Air can only get in abs module if it is on at the time air is present and hard to do as said, or the module is defective to be open to the system. I myself can only say I've never seen abs even think about working with air in the lines, the wheels will not lock then to switch it on. I would say that if the abs is trying to come on with clear air in the system then the module is defective. Of course there will be those who show up with cars in conditions that will always make you scratch your head...........

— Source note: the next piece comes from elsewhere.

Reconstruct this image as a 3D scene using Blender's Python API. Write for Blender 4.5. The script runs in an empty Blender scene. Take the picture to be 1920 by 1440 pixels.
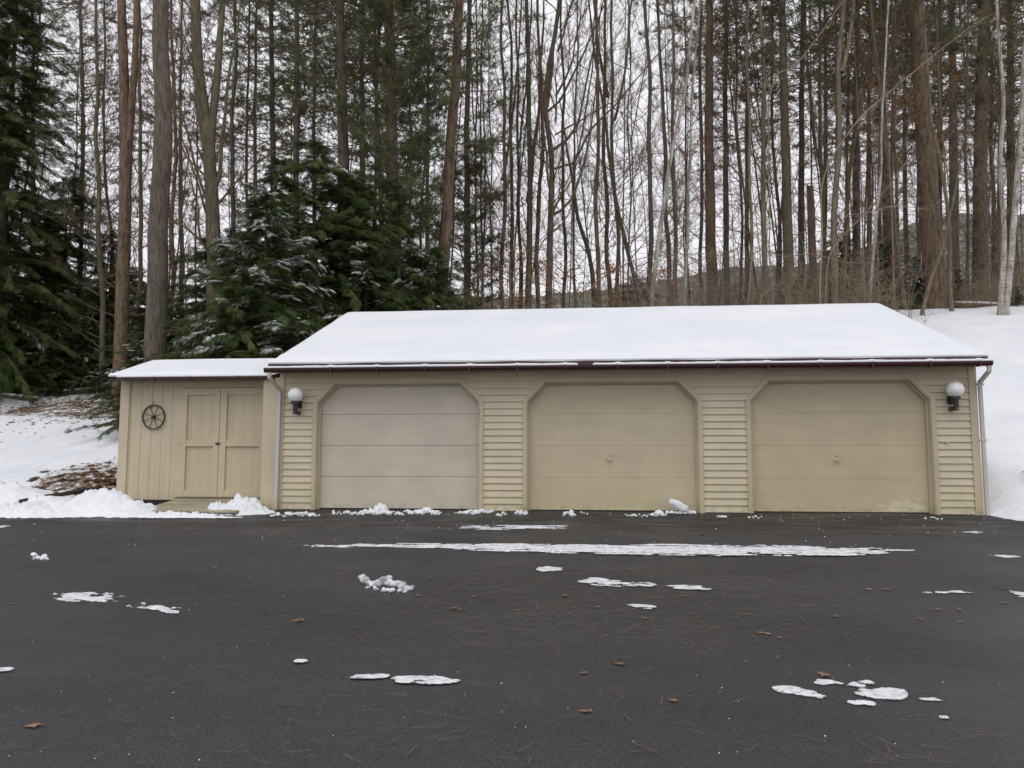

I did a bit of research on this and did find the module can (on some level) cycle erratically if the air is just ahead of the module, and as it starts cycling, air gets lodged into the module, which makes it cycle even more erratic. I also found that a bad module can either not cycle (making the brakes lock up prematurely) or cause it to cycle when it shouldn't. I personally would flush the entire brake system with new fluid, including cycling the ABS to do it correctly; there are hidden pockets where fluid is stored in the module that is used when the system cycles.
 
It may possibly suck air on the power up they do when the car first rolls off. The motor runs up for a second as an operating check.

Pull main power connector to abs and then bleed the brakes normally, you should be able to get full operation and working fine, that would point to abs issue unless an abs port is stuck open to trap air in it. The default should be closed.